Mısır tarihinde bir ilk
Birkaç hafta önce binlerce Mısırlı kadın Kahire’de bir araya gelerek Mısır’da askeri güçlerin kadın eylemcilere şiddet göstermesini kınadı. 10 binin üzerinde kadın ve yaklaşık 2 bin erkek Tahrir Meydanı’nda buluşarak Mısır hükümetinin ve kolluk kuvvetlerinin kadına karşı tavrını protesto etti.
Ellerinde, protesto gösterileri sırasında kötü muamele gören kadınların fotoğraflarıyla yürüyen kalabalık hükümeti ve orduyu istifaya çağırdı. Bu eylem, Mısır’daki en yoğun kadın katılımlı eylem olarak tarihe geçti.

Eylem boyunca hükümet ve ordunun halkın sesini bastırmak için türlü yöntemler denediği, ancak hiçbir şekilde mücadeleyi engellemekte başarılı olamayacakları vurgulandı. Eylemlere müdahale eden kolluk güçlerinin kadın erkek ayırt etmeksizin tüm katılımcılara müdahale ettiği, ancak kadınlara yönelik müdahalelerin özellikle aşağılayıcı, küçük düşürücü ve kadını toplumsal hayattan alıkoyucu nitelikte olduğu belirtildi.

Kadınlar yürüyüş sırasında balkon ve pencerelerden onları izlemekte olan halkı eyleme destek vermeye davet etti.

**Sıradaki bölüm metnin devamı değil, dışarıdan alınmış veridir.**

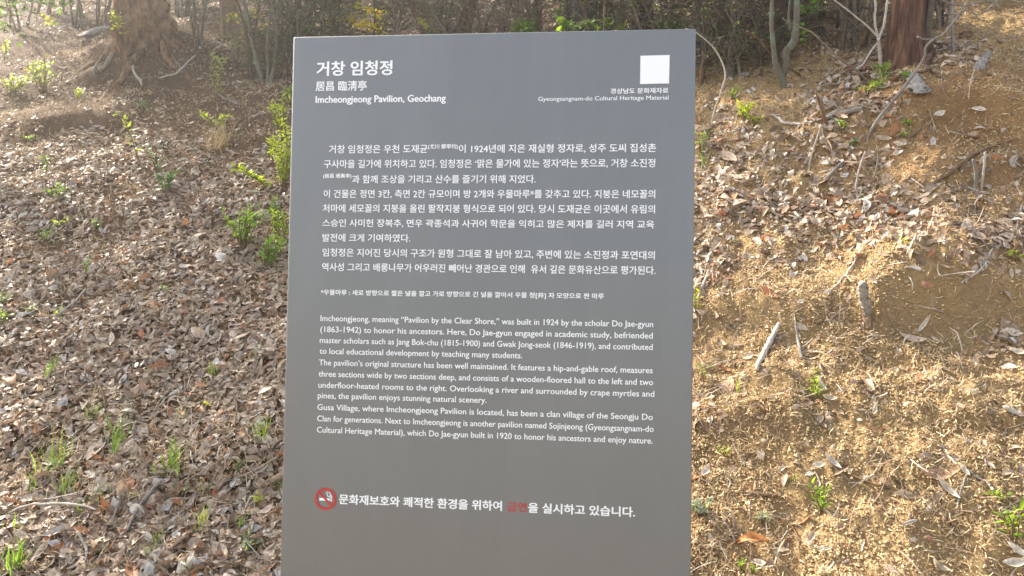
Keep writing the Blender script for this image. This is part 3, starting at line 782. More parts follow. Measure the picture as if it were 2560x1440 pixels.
def stemwise(label, lines, m, name='shrub', cat='shrub', jag=.05, part='stem', D=None, leafbits=0, mats=None):
    """woody plant drawn by its stems; each line = (points in the photo, widths); all at the depth of the foot"""
    b0 = G(*lines[0][0][0]); D0 = D or depth(b0)
    root = thing(name, b0, label, cat)
    for li, (pts, w) in enumerate(lines):
        P = spline([at_depth(a, b_, D0 * (1 - .004 * k_)) for k_, (a, b_) in enumerate(pts)], 5)
        if li == 0: P[0, 2] -= .03
        W = np.interp(np.linspace(0, 1, len(P)), np.linspace(0, 1, len(w)), w)
        mb = MB(); tube(mb, P, px2m(W, D0) / 2, 9, None, jag); mb.build(part, (mats or {}).get(li, m), root)
    return root, D0

stemwise('forked mossy shrub with pale green lichen on its foot, on bare soil past the sign',
         [([(1962, 214), (1953, 190), (1940, 165), (1935, 130), (1931, 90), (1929, 40), (1932, -60)], [20, 17, 14, 12, 11, 10, 7]),
          ([(1958, 190), (1966, 158), (1966, 130), (1985, 105), (1990, 70), (1992, 20), (1990, -60)], [15, 17, 19, 20, 17, 15, 12]),
          ([(1978, 80), (1972, 45), (1975, 0), (1972, -50)], [9, 7, 6, 5])], m_moss)
stemwise('pale grey forked sapling like a letter Y in front of the red pine',
         [([(2201, 168), (2199, 130), (2197, 107), (2196, 96)], [9, 8, 8, 8]), ([(2196, 97), (2189, 69), (2187, 40), (2189, 17), (2183, -30)], [7, 6, 6, 5, 4]),
          ([(2196, 97), (2209, 65), (2216, 21), (2221, -30)], [7, 7, 6, 5]), ([(2196, 95), (2172, 69), (2137, 40), (2120, 26), (2085, 0)], [5, 5, 4, 4, 3]),
          ([(2194, 108), (2176, 130), (2158, 160), (2140, 172)], [6, 5, 4, 3])], m_pale, 'sapling', 'sapling')
stemwise('white forked dead twig arching from behind the sign edge down to the litter',
         [([(1777, 315), (1787, 273), (1803, 227), (1813, 180), (1787, 123), (1742, 83), (1715, 72)], [2.5, 3, 3.5, 4, 3.5, 3, 3])], m_pale, 'dead_twig', 'twig')
stemwise('long thin brown branch crossing in front of the mossy forked shrub',
         [([(2170, 205), (2140, 175), (2103, 150), (2070, 120), (2032, 83), (1995, 66), (1977, 58), (1955, 46)], [5, 4.5, 4.5, 4, 4, 3.5, 3, 3])], m_twig, 'dead_twig', 'twig')
stemwise('budding tan branch sloping before the mossy shrub, with pale buds at its tip',
         [([(2005, 189), (1975, 172), (1945, 153), (1920, 127), (1897, 98), (1880, 86), (1868, 78)], [5, 5, 4.5, 4, 4, 5, 5]), ([(1920, 118), (1908, 116), (1900, 117)], [3, 4, 3]),
          ([(1895, 97), (1885, 94), (1877, 95)], [3, 4, 4]), ([(1945, 156), (1920, 167), (1895, 170)], [4, 4, 4])], m_brown, 'dead_twig', 'twig')
stemwise('long grey branch rising from the leaf pile up past the thin pole stem',
         [([(2165, 350), (2193, 300), (2240, 243), (2287, 182), (2311, 143), (2314, 119), (2335, 98), (2355, 88), (2388, 50), (2416, 7), (2425, -20)], [7, 7, 7.5, 7, 7, 6, 6, 5, 5, 4, 4]),
          ([(2335, 98), (2309, 98), (2294, 92)], [4, 4, 5]), ([(2412, 15), (2378, 10), (2350, -2), (2330, -12)], [4, 5, 5, 4]), ([(2412, 15), (2441, 6), (2500, 3)], [4, 4, 3]),
          ([(2419, 12), (2402, 33), (2378, 35), (2362, 33)], [3, 3, 3, 5]), ([(2488, 4), (2467, 26), (2443, 37), (2429, 30)], [3, 3, 3, 4])], m_greywood, 'dead_branch', 'branch')
stemwise('grey-green bamboo cane leaning down behind the top corner of the sign',
         [([(792, 118), (768, 88), (740, 64), (712, 38), (690, 18), (655, -4), (600, -40)], [11, 11, 10.5, 10, 9, 8, 6])], m_cane, 'leaning_cane', 'cane', .02)
stemwise('thin pale grey stem standing in front of the tan trunk',
         [([(618, 120), (610, 98), (604, 70), (601, 45), (595, 10), (590, -40)], [5, 5.5, 5, 5, 4, 4])], m_pale, 'sapling', 'sapling')
stemwise('reddish brown broken stem slanting through the leafy shrub beside the sign',
         [([(688, 204), (680, 178), (670, 150), (660, 118), (652, 98), (646, 78)], [9, 9, 8, 7, 6, 3])], m_brown, 'dead_branch', 'branch')
stemwise('dark upright broken stick poking out of the litter past the sign',
         [([(2070, 315), (2062, 295), (2053, 268), (2046, 248), (2039, 230)], [9, 8, 7, 6, 4])], m_brown, 'dead_branch', 'branch')
for (pts, w, m, lab) in [
    ([(2023, 422), (2026, 400), (2034, 370), (2046, 335), (2050, 318)], [4, 4, 4, 4, 3], m_pale, 'thin pale dead stem standing in the middle of the leaf band past the sign'),
    ([(2138, 482), (2143, 445), (2150, 415), (2163, 378)], [4, 4.5, 4, 3], m_pale, 'pale curved dead stem above the sunlit leaf pile'),
    ([(2182, 455), (2195, 400), (2192, 365)], [4, 4, 3], m_greywood, 'grey dead stem beside the brown wood chunk in the leaf band'),
    ([(2437, 480), (2440, 430), (2432, 398)], [9, 9, 6], m_greywood, 'stubby grey root end hanging down at the leafy ledge'),
    ([(2453, 470), (2460, 420), (2462, 380)], [6, 6, 4], m_pale, 'second pale root end hanging at the leafy ledge')]:
    stemwise(lab, [(pts, w)], m, 'dead_twig', 'twig')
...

Mısır’ın ilk kadın devlet başkanı adayı Botanya Kamel de gösterilere katılanlar arasındaydı. Kamel, elindeki “Ordu yalan söylüyor” dövizi ile gazetecilere verdiği demeçte “sadece kadınlar için burada değilim. Ordu tarafından öldürülen 12 kişi için de buradayım. Ordunun ülke yönetimi üzerindeki etkisinin azaltılması için buradayım. Yönetim bize sokağa çıkmak ve protesto etmek için her yeni gün daha fazla sebep sunuyor” diye konuştu.